Assessment adjustments

None of these adjustments were in Warren Buffett's original proposal. I believe that this first one, export assessments should be adjusted to exclude the value of precious or scarce stones and minerals inherent to or within the materials of assessed goods is imperative. Otherwise entrepreneurs would be exporting gem encrusted cast gold paper weights to acquire transferable Import Certificates in order to import more labor or technologically intensive goods. This would evade the proposal's purpose. It is a "deal buster".

Excluding the value of specified rare or scarce natural materials inherent to goods decreases but generally do not compltely eliminate the goods net assessed value. Such goods as jewelry, cut or polished stones, refined oil products all would retain some their assessed value. It’s generally preferable, (but not an absolute necessity) to draft laws and regulations in a consistent manner. It would be desirable to have both imports and exports of the same goods be assessed in the same manner.

I prefer we exclude the value of fossilized materials from our exports. We can not readily replace such material. Encouraging their export would be contrary to our best interest.

The USA is an increasingly greater net importer of fossilized materials and products. Requiring Import Certificates for their full value increases the certificate’s market price. This additionally increases the USA consumers’ price of both domestic and imported refined oil products and all other imported goods. It also increases the certificate’s subsidy affect upon USA exports.

Americans consider oil and gas a necessity. It is politically rather than economically more palatable to exclude the value of fossilized material from import assessments. (If the USA chooses to discourage oil consumption, we could increase the tax on oil, gas and gas guzzlers. All of the additional price will be government revenue).

Importing USA price supported commodities are currently restricted. The USDA subsidizes their production and additionally subsidizes their export. I prefer that we not grant them an additional export subsidy. The USDA could modify their regulations of these commodities to consider the Import Certificates.
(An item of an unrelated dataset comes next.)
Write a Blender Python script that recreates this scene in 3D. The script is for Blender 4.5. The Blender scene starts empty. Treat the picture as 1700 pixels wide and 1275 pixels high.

The decreased government expense would benefit the general budget and thus our taxpayers.

Artifacts, antiques or memorabilia (if assessed at all), should not be authenticated. Their assessment should be based upon their quality as replicas rather than as genuine. There’s no economic advantage from last century’s production. Exports produced more than two years prior to shipment from the USA should not be assessed. The tourist industries will lobby for some reasonable exclusion for goods brought into the USA by tourists. All of this is not economically significant.

If canned fish enters the USA we can assume that it was transported from a foreign port. We may be able to treat processed and/or packaged sea food similar to our treatment of other imported goods. If a USA fishing vessel enters USA waters, can we assume that its cargo of fresh sea food was obtained by her crew? Couldn’t the cargo have been transferred at sea from a foreign vessel? I don’t know the answer to this question.

Various government agencies will complain that this trade proposal denies them international negotiation discretion. Often government agencies have traded away the interests of some USA industry(s) in order to acquire what’s (in the government’s opinion) a greater national benefit. Under this proposal, USA negotiators (in regard to global trade) would be forced to shrug and reply “We’re not empowered" or "We lack the legal discretion to grant what you’re requesting”. IMO the Presidential power to utilizing “fast track” negotiation has done our nation much more harm than good. I’m opposed to granting government any more discretion than is reasonably required.